A região permaneceu sob o domínio otomano até que Catarina, a Grande, a tomou dos tártaros, anexando a península ao Império Russo.
Mas em 1954 o líder soviético Nikita Khrushchev transferiu o território, no qual vive uma maioria de etnia russa, para o controle de Kiev.
Após a independência da Ucrânia em 1991, Kiev manteve a Crimeia, mas a Rússia ficou com o controle de uma base naval de Sebastopol na região, sede da Frota do Mar Negro.
No Memorando de Budapeste de 1994, a Rússia fez um acordo com o Reino Unido e os EUA para respeitar as fronteiras da Ucrânia e não ameaçá-las com força. Em troca Kiev precisava transferir para Moscou suas armas nucleares da Era Soviética.
Esse acordo foi violado por Putin em 2014. E o tratado acaba de ser violado novamente com a invasão da Ucrânia.
Por que a Crimeia interessa agora?
Em 1º de fevereiro, Putin acusou países europeus e EUA de ignorarem as preocupações de segurança da Rússia depois que os EUA se recusaram a garantir que a Ucrânia não ingressaria na Organização do Tratado do Atlântico Norte (Otan).
Putin alega que a possível adesão da Ucrânia à aliança militar "minaria a segurança da Rússia" e que os EUA estavam usando a Ucrânia para "conter a Rússia". O debate sobre o ingresso ucraniano na Otan sequer está na agenda da organização, e neste momento é apenas uma aspiração de Kiev)
"Imagine que a Ucrânia seja membro da Otan, totalmente equipada com armas, com meios avançados de ataque como os da Polônia e da Romênia, e inicia uma operação na Crimeia", disse Putin.
Desde a anexação da Crimeia, a península tem sido um ponto de antagonismo entre a Rússia, a Ucrânia e países europeus e os EUA.
Enquanto países europeus e os EUA consideram a Crimeia como sendo parte da Ucrânia, Putin continua determinado a defender a ideia de que a península pertence à Rússia, alertando que a entrada da Ucrânia na Otan poderia conduzir os EUA e a Europa a uma guerra com a Rússia pelo controle do território.
"Países europeus, incluindo a França, acreditam que a Crimeia faz parte da Ucrânia, mas nós achamos que ela faz parte da Federação Russa", disse Putin no início de fevereiro após uma reunião com o presidente francês Emmanuel Macron.

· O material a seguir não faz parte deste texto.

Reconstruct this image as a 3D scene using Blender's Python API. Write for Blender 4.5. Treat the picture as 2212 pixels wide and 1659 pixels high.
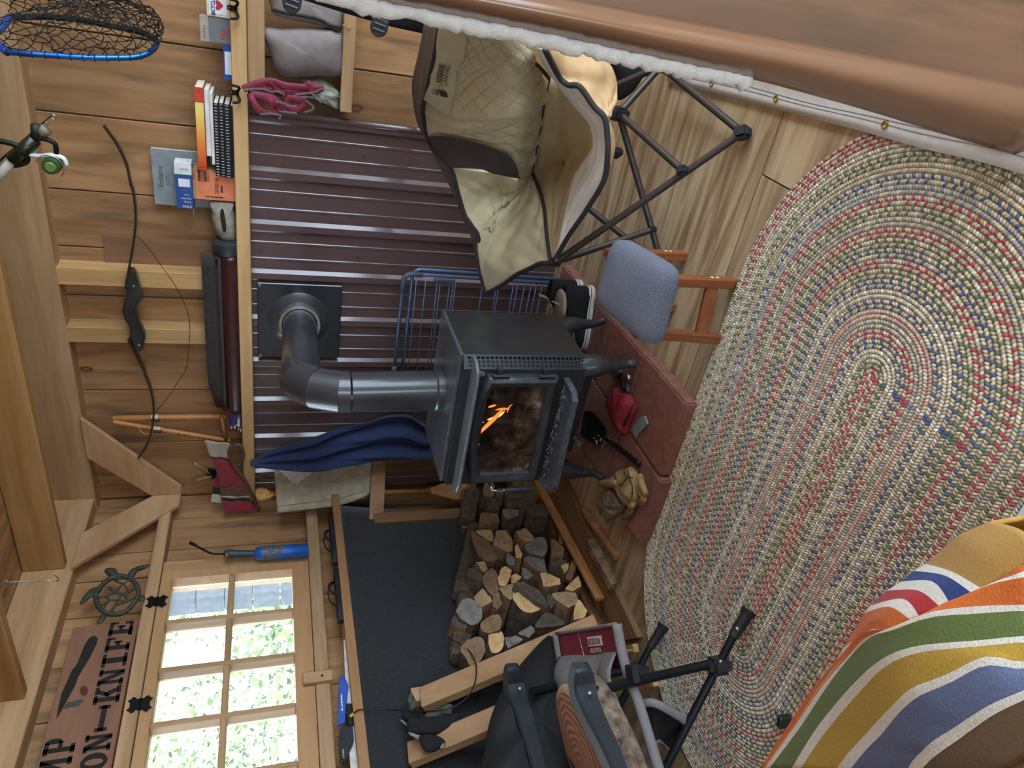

"E o que acontece se você tentar mudar essa situação por meios militares?", questionou Putin.
"Tenham em mente que as doutrinas da Ucrânia declaram a Rússia como adversária e estabelecem a possibilidade de ela retomar a Crimeia, inclusive usando força militar."
'Você não pode deixar Putin sair impune'
Mas o presidente da Ucrânia, Volodymyr Zelenskiy, deixou claro que não planeja recapturar a Crimeia por meios militares.
"Tanto Donbas quanto a Crimeia voltarão para a Ucrânia exclusivamente por meio da diplomacia. Não vamos usurpar o que não é nosso, mas não vamos desistir de nossas terras", disse ele na semana passada.
Horas após o início da invasão russa na Ucrânia, vários líderes de países como EUA e Reino Unido condenaram duramente a intervenção militar russa.
Emmanuel Macron afirmou que a França "responderá sem fraqueza" ao "ato de guerra" da Rússia na Ucrânia.
O primeiro-ministro britânico Boris Johnson assegurou que o Reino Unido "não pode e nem vai fingir que não viu" o ataque "terrível e bárbaro" ordenado pelo Kremlin.
Dias antes, Johnson alertou que a lição do que aconteceu na Crimeia em 2014 é que "Vladimir Putin não pode ficar impune".
Na Ucrânia, Zelensky rompeu relações diplomáticas com Moscou em resposta à invasão e deu armas aos ucranianos que quiserem defender o território.
A União Europeia afirma que se trata de "um dos momentos mais sombrios para a Europa desde a Segunda Guerra Mundial" e alertou que a Rússia será atingida por "enormes sanções".